Lastly, you can hide commands or views declaratively with the isWorkspaceTrusted context key in your when clauses.

A far more detailed guide on how to onboard which will be updated as we receive feedback can be found in issue #120251.

Rollout plan

Workspace Trust will remain disabled for the month of May, but we are planning on enabling this by default in the future. To prepare for that day, we would love for you to try it out and provide feedback.

We'd love your feedback

Since this issue was created in an automated fashion, we won't be monitoring the responses in this issue (our notifications would explode!).
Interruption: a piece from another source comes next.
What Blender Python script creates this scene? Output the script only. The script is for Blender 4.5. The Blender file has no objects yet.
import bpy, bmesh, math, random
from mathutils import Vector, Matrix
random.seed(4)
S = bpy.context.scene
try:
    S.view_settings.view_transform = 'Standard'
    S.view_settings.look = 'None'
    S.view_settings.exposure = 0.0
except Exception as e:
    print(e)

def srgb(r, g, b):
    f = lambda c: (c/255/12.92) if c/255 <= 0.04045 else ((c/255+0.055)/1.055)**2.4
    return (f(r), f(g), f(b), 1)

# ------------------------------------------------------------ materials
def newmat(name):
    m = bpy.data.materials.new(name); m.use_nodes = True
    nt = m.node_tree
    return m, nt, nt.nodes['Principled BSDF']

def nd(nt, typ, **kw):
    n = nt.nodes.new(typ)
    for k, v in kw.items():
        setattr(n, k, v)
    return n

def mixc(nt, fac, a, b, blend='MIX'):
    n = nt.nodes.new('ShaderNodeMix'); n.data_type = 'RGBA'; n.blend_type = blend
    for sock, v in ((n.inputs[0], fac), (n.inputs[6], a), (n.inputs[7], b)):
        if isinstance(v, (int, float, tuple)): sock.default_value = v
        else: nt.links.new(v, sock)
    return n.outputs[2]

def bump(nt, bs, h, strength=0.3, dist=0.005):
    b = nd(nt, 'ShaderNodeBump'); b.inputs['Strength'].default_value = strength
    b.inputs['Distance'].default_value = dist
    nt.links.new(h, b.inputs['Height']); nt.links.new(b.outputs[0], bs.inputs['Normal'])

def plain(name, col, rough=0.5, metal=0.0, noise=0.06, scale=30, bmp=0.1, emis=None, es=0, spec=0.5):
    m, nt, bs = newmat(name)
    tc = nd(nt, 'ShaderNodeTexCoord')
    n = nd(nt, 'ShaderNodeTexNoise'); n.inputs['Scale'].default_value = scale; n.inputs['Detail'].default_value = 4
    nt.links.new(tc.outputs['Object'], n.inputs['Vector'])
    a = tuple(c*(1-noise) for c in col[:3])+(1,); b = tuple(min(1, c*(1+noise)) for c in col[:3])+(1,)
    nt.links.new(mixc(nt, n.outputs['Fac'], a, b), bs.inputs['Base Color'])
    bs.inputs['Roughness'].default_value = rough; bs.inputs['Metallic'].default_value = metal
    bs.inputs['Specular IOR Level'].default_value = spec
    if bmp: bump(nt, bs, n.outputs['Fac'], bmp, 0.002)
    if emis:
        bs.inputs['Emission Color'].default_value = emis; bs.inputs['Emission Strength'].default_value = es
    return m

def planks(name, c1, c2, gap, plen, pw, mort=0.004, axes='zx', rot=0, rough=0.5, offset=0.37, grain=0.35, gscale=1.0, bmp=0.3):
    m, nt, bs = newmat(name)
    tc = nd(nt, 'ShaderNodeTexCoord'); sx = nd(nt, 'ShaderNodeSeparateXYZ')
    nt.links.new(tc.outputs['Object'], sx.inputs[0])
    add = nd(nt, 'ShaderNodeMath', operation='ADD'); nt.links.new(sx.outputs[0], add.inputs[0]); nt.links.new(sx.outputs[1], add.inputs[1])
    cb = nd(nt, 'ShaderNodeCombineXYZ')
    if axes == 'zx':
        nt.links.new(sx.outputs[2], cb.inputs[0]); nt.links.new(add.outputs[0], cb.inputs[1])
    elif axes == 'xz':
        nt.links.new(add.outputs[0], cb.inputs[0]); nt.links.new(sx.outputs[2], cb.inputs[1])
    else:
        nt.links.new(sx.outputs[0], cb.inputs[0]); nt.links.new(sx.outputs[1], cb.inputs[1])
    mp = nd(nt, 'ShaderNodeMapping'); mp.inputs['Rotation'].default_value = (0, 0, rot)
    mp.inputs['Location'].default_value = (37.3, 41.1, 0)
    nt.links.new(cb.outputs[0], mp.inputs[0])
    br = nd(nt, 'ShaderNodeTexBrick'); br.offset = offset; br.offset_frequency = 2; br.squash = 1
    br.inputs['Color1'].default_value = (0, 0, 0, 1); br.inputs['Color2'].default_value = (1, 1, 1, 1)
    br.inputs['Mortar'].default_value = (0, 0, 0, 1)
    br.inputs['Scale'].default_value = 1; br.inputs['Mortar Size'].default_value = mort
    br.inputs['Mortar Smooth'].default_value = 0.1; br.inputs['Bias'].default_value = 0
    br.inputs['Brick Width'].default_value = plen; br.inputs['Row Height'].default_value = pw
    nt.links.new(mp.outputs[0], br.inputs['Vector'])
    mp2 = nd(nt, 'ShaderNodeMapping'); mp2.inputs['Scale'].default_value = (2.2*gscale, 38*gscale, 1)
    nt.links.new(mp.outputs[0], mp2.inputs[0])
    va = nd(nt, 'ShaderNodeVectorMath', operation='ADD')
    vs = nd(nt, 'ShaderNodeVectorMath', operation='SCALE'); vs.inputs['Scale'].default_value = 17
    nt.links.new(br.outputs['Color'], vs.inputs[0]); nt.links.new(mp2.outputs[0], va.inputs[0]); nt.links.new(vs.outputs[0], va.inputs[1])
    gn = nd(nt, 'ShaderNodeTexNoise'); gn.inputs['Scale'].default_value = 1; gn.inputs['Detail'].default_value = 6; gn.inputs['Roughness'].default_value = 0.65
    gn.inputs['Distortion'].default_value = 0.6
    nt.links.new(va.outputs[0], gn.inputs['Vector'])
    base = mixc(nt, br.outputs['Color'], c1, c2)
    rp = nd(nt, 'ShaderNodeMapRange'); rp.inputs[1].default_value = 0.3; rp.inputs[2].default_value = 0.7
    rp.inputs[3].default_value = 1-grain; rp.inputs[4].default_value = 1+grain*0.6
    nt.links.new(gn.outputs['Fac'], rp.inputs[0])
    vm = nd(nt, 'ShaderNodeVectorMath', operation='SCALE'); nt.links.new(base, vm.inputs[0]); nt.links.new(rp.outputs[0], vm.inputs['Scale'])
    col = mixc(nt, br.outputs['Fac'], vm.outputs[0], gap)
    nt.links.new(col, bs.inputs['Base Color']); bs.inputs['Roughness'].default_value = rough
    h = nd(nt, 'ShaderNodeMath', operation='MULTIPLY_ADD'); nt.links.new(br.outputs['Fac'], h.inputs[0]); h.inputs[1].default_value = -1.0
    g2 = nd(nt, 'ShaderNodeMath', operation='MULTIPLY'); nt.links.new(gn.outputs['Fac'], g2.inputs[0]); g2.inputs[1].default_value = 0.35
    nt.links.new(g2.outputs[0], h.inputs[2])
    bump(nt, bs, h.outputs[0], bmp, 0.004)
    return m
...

Instead we ask you to drop questions, and feedback in issue #120251 as we've mentioned above.

We're excited to see what you do with workspace trust!

nturinski commented 2 years ago

I think we should mark ourselves as unsupported. Previously, we were hesitant because this would entirely remove the Functions view from VS Code and it was hard to discover why it had disappeared.

However, with the unified view, we can mark Resources as supported since it doesn't use the workspace for anything (all the contributing extensions do) so there's no fear of the Azure view just up and disappearing.

bwateratmsft commented 2 years ago

I'd rather we did the work to get to partial support.

nturinski commented 2 years ago

I'd rather we did the work to get to partial support.

We can, though the only things you could do is the CRUD operations on Function Apps. While that is better than nothing, it means we have to go and hide most of our commands (most likely future commands) whenever isTrusted is false in the package.json.

Alternatively, I guess we can throw an error saying these commands aren't supported in an untrusted workspace? I think I'd prefer that to hiding commands because it's not immediately obvious that there even should be more commands.

bwateratmsft commented 2 years ago

VSCode officially recommends doing both. Commands cannot be "hidden" from keyboard shortcuts, so it's basically always possible to execute a command, regardless of where it appears in the UI. So, it's still needed to enforce trust within the command implementation, but hiding it from the UI / palette / etc. can improve user experience.